_Entries with scene source code_
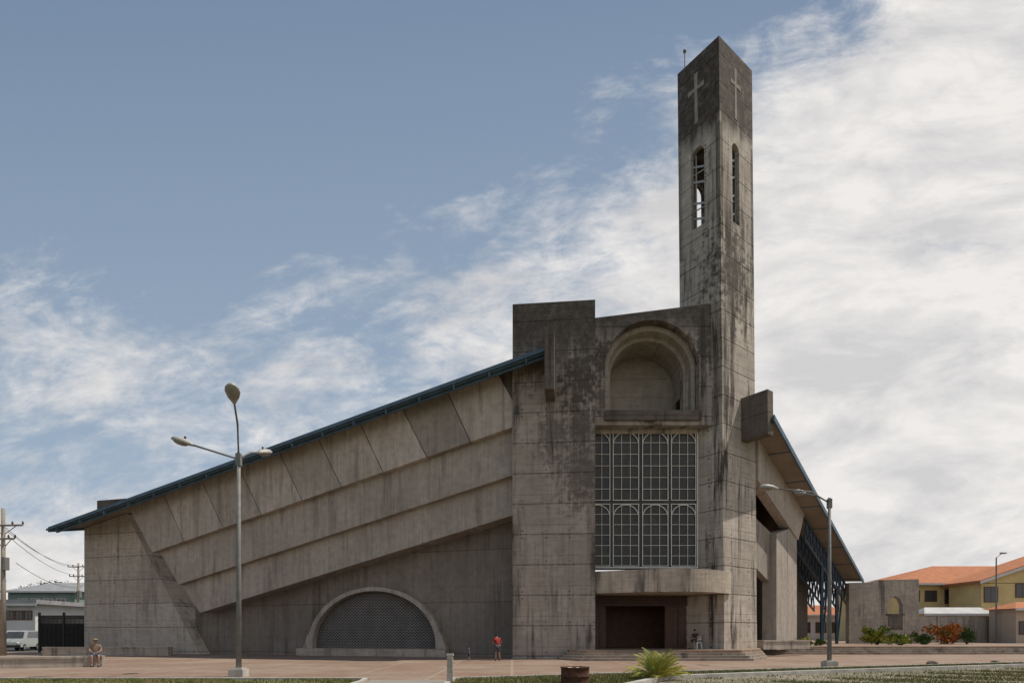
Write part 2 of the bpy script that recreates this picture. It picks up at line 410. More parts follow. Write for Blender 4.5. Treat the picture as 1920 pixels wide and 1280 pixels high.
# arch wall and deep niche
cx, cz = 9.01, 18.7
FX = lambda x, z, y: Vector((x, y, z))
def ringwall(r, y0, y1, mat, name, x0, x1, ztop):
    bm = B(); o = [(x0, 14.98), (x1, 14.98), (x1, ztop(x1)), (x0, ztop(x0))]
    hole = [(cx-r, 15.95), (cx+r, 15.95)] + circ(cx, cz, r, 0, PI, 36)
    prism(bm, o, y0, y1, FX, [hole]); return obj(name, bm, mat, CH)
ringwall(3.03, 37.0, 37.75, M_archw, 'arched_wall', 5.3, 12.95, lambda x: 21.85+(x-5.3)*.125)
ringwall(2.72, 37.753, 38.5, M_arch_in, 'arch_ring', 5.45, 12.0, lambda x: 21.8)
ringwall(2.45, 38.503, 41.0, M_arch_in, 'niche_vault', 5.45, 11.6, lambda x: 21.7)
bm = B(); box(bm, 5.5, 11.9, 41.003, 41.5, 14.98, 21.7); obj('niche_back_wall', bm, M_arch_in, CH)
bm = B(); box(bm, 11.40, 11.455, 39.3, 40.1, 15.96, 17.6); obj('niche_doorway_dark', bm, M_blackin, CH)  # flat plate; its near-black colour stands in for the unlit doorway
bm = B(); prism(bm, [(5.95, 36.82), (12.1, 36.82), (12.1, 36.997), (5.95, 36.997)], 15.25, 15.88, XY); obj('sill_beam', bm, M_dark, CH)
bm = B(); box(bm, 5.4, 12.2, 37.753, 38.3, 14.7, 14.975); obj('window_head', bm, M_canopy, CH)
# grand window
GW = bpy.data.objects.new('window', None); C.objects.link(GW); GW.parent = CH; GW.location = Vector((9, 37.9, 5.9)) - CH.location
k_ = 37.86/F
xs = [(1097, 1144), (1149, 1198), (1204, 1253), (1258, 1305)]
rows_ = [(808, 938), (944, 1061)]
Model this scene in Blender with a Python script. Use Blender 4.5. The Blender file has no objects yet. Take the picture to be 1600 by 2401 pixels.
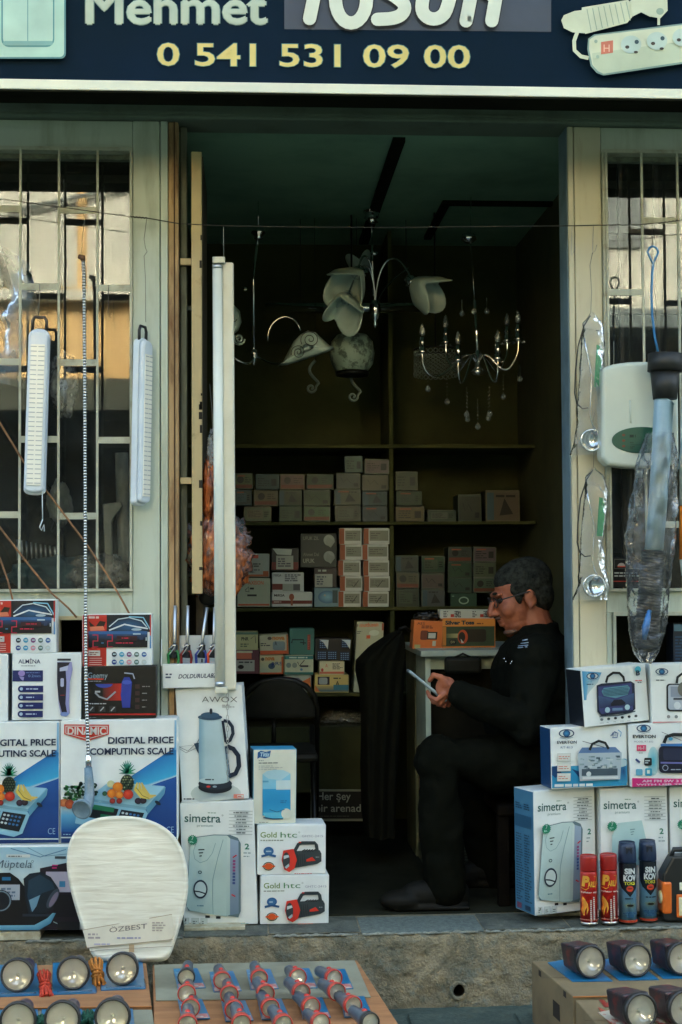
import bpy, bmesh, math, random
from mathutils import Vector, Matrix, noise
random.seed(7)
sc = bpy.context.scene
COL = sc.collection
R = math.radians
# ---------------------------------------------------------------- camera, sky, sun, exposure
F_PX = 3420.0
YAW, PITCH, ROLL = R(3.594), R(2.347), R(-0.337)
FW = Vector((math.sin(YAW)*math.cos(PITCH), math.cos(YAW)*math.cos(PITCH), math.sin(PITCH)))
_R0 = Vector((math.cos(YAW), -math.sin(YAW), 0)); _U0 = _R0.cross(FW)
RT = _R0*math.cos(ROLL) + _U0*math.sin(ROLL)
UP = -_R0*math.sin(ROLL) + _U0*math.cos(ROLL)
CAM = Vector((-0.285, -4.5, 1.0655))
cam_d = bpy.data.cameras.new('camera'); cam = bpy.data.objects.new('camera', cam_d); COL.objects.link(cam)
cam.matrix_world = Matrix(((RT.x, UP.x, -FW.x, CAM.x), (RT.y, UP.y, -FW.y, CAM.y), (RT.z, UP.z, -FW.z, CAM.z), (0, 0, 0, 1)))
cam_d.sensor_fit = 'HORIZONTAL'; cam_d.sensor_width = 24.0; cam_d.lens = F_PX/1600*24.0
cam_d.clip_start = 0.05; cam_d.clip_end = 500
sc.camera = cam
SUN_EL, SUN_AZ = R(36), R(14)          # azimuth from +Y towards +X : the sun stands behind the shop
w = bpy.data.worlds.new('World'); sc.world = w; w.use_nodes = True
nt = w.node_tree; bg = nt.nodes['Background']
sky = nt.nodes.new('ShaderNodeTexSky'); sky.sky_type = 'NISHITA'; sky.sun_disc = False
sky.sun_elevation = SUN_EL; sky.sun_rotation = SUN_AZ; sky.dust_density = 7.0; sky.air_density = 0.55; sky.ozone_density = 0.6
wb = nt.nodes.new('ShaderNodeMix'); wb.data_type = 'RGBA'; wb.blend_type = 'MULTIPLY'; wb.inputs[0].default_value = 1.0; wb.inputs[7].default_value = (0.96, 1.03, 0.885, 1)   # white balance of the daylight
nt.links.new(sky.outputs[0], wb.inputs[6]); nt.links.new(wb.outputs[2], bg.inputs[0]); bg.inputs[1].default_value = 0.15
sd = bpy.data.lights.new('sun', 'SUN'); sd.energy = 2.0; sd.angle = R(0.53); sd.color = (1.0, 0.92, 0.74)
so = bpy.data.objects.new('sun', sd); COL.objects.link(so)
sdir = Vector((math.sin(SUN_AZ)*math.cos(SUN_EL), math.cos(SUN_AZ)*math.cos(SUN_EL), math.sin(SUN_EL)))
so.rotation_euler = sdir.to_track_quat('Z', 'Y').to_euler(); so.location = (0, 6, 9)
vs = sc.view_settings; vs.view_transform = 'Standard'; vs.look = 'None'; vs.gamma = 1.0
vs.exposure = 3.78
sc.cycles.use_denoising = True
sc.cycles.max_bounces = 7; sc.cycles.diffuse_bounces = 4; sc.cycles.glossy_bounces = 4
sc.cycles.transparent_max_bounces = 16; sc.cycles.transmission_bounces = 6
sc.cycles.sample_clamp_indirect = 6.0
sc.cycles.caustics_reflective = False; sc.cycles.caustics_refractive = False

# ---------------------------------------------------------------- helpers
def ray(px, py): return FW + RT*((px-800)/F_PX) + UP*((1200.5-py)/F_PX)
def P(px, py, y):
    d = ray(px, py); return CAM + d*((y-CAM.y)/d.y)
def Pz(px, py, z):
    d = ray(px, py); return CAM + d*((z-CAM.z)/d.z)
def frect(x0, y0, x1, y1, y):
    xm, ym = (x0+x1)/2, (y0+y1)/2
    return P(x0, ym, y).x, P(x1, ym, y).x, P(xm, y1, y).z, P(xm, y0, y).z
def lin(v):
    v /= 255.0
    return v/12.92 if v <= 0.04045 else ((v+0.055)/1.055)**2.4
def c(r, g, b, k=1.0): return (min(lin(r)*k, .9), min(lin(g)*k, .9), min(lin(b)*k, .9))

MATS = {}
def mat(name, col=(.5, .5, .5), rough=.5, metal=0.0, col2=None, scale=6.0, detail=5.0, lo=.4, hi=.65, bump=0.0, bscale=60.0,
        spec=.5, coat=0.0, rvar=0.0, stretch=(1, 1, 1), emit=None, sss=0.0):
    if name in MATS: return MATS[name]
    m = bpy.data.materials.new(name); m.use_nodes = True; t = m.node_tree; b = t.nodes['Principled BSDF']
    b.inputs['Base Color'].default_value = (*col, 1); b.inputs['Roughness'].default_value = rough
    b.inputs['Metallic'].default_value = metal; b.inputs['Specular IOR Level'].default_value = spec
    b.inputs['Coat Weight'].default_value = coat
    if sss: b.inputs['Subsurface Weight'].default_value = sss; b.inputs['Subsurface Radius'].default_value = (.01, .004, .002)
    if emit: b.inputs['Emission Color'].default_value = (*emit[0], 1); b.inputs['Emission Strength'].default_value = emit[1]
    if col2 or bump or rvar:
        tc = t.nodes.new('ShaderNodeTexCoord'); mp = t.nodes.new('ShaderNodeMapping'); mp.inputs['Scale'].default_value = stretch
        t.links.new(tc.outputs['Object'], mp.inputs[0])
        n = t.nodes.new('ShaderNodeTexNoise'); n.inputs['Scale'].default_value = scale; n.inputs['Detail'].default_value = detail
        n.inputs['Roughness'].default_value = .65
        t.links.new(mp.outputs[0], n.inputs['Vector'])
        if col2:
            r = t.nodes.new('ShaderNodeValToRGB'); r.color_ramp.elements[0].position = lo; r.color_ramp.elements[1].position = hi
            r.color_ramp.elements[0].color = (*col, 1); r.color_ramp.elements[1].color = (*col2, 1)
            t.links.new(n.outputs[0], r.inputs[0]); t.links.new(r.outputs[0], b.inputs['Base Color'])
        if rvar:
            mr = t.nodes.new('ShaderNodeMapRange'); mr.inputs[3].default_value = max(rough-rvar, .02); mr.inputs[4].default_value = min(rough+rvar, 1)
            t.links.new(n.outputs[0], mr.inputs[0]); t.links.new(mr.outputs[0], b.inputs['Roughness'])
        if bump:
            n2 = t.nodes.new('ShaderNodeTexNoise'); n2.inputs['Scale'].default_value = bscale; n2.inputs['Detail'].default_value = 4
            t.links.new(mp.outputs[0], n2.inputs['Vector'])
            bp = t.nodes.new('ShaderNodeBump'); bp.inputs['Strength'].default_value = min(bump, 1); bp.inputs['Distance'].default_value = .004
            t.links.new(n2.outputs[0], bp.inputs['Height']); t.links.new(bp.outputs[0], b.inputs['Normal'])
    MATS[name] = m; return m

def film(name, ior=1.5, tint=(1, 1, 1), rough=.02, haze=0.0, hazecol=(.7, .75, .75), bump=0.0, bscale=20, clear=1.0):
    """thin clear sheet: see-through plus a mirror coat, optional milky film"""
    if name in MATS: return MATS[name]
    m = bpy.data.materials.new(name); m.use_nodes = True; t = m.node_tree
    for n in list(t.nodes): t.nodes.remove(n)
    out = t.nodes.new('ShaderNodeOutputMaterial'); tr = t.nodes.new('ShaderNodeBsdfTransparent'); tr.inputs[0].default_value = (*tint, 1)
    gl = t.nodes.new('ShaderNodeBsdfGlossy'); gl.inputs['Roughness'].default_value = rough
    fr = t.nodes.new('ShaderNodeFresnel'); fr.inputs[0].default_value = ior
    mx = t.nodes.new('ShaderNodeMixShader'); base = tr
    tc = t.nodes.new('ShaderNodeTexCoord'); n1 = t.nodes.new('ShaderNodeTexNoise'); n1.inputs['Scale'].default_value = bscale
    n1.inputs['Detail'].default_value = 4; t.links.new(tc.outputs['Object'], n1.inputs['Vector'])
    if haze:
        df = t.nodes.new('ShaderNodeBsdfDiffuse'); df.inputs[0].default_value = (*hazecol, 1)
        mh = t.nodes.new('ShaderNodeMixShader'); mr = t.nodes.new('ShaderNodeMapRange')
        mr.inputs[1].default_value = .3; mr.inputs[2].default_value = .75; mr.inputs[3].default_value = haze*.3; mr.inputs[4].default_value = haze*1.5
        t.links.new(n1.outputs[0], mr.inputs[0]); t.links.new(mr.outputs[0], mh.inputs[0])
        t.links.new(tr.outputs[0], mh.inputs[1]); t.links.new(df.outputs[0], mh.inputs[2]); base = mh
    if bump:
        bp = t.nodes.new('ShaderNodeBump'); bp.inputs['Strength'].default_value = bump; bp.inputs['Distance'].default_value = .01
        t.links.new(n1.outputs[0], bp.inputs['Height']); t.links.new(bp.outputs[0], gl.inputs['Normal']); t.links.new(bp.outputs[0], fr.inputs['Normal'])
    t.links.new(fr.outputs[0], mx.inputs[0]); t.links.new(base.outputs[0], mx.inputs[1]); t.links.new(gl.outputs[0], mx.inputs[2])
    t.links.new(mx.outputs[0], out.inputs[0]); MATS[name] = m; return m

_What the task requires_
From the data, collect all lines where the string "objects" appears.

_Exercise output_
GW = bpy.data.objects.new('window', None); C.objects.link(GW); GW.parent = CH; GW.location = Vector((9, 37.9, 5.9)) - CH.location
Model this scene in Blender with a Python script. Use Blender 4.5. The Blender file has no objects yet. Take the picture to be 1600 by 2401 pixels.
cam_d = bpy.data.cameras.new('camera'); cam = bpy.data.objects.new('camera', cam_d); COL.objects.link(cam)
so = bpy.data.objects.new('sun', sd); COL.objects.link(so)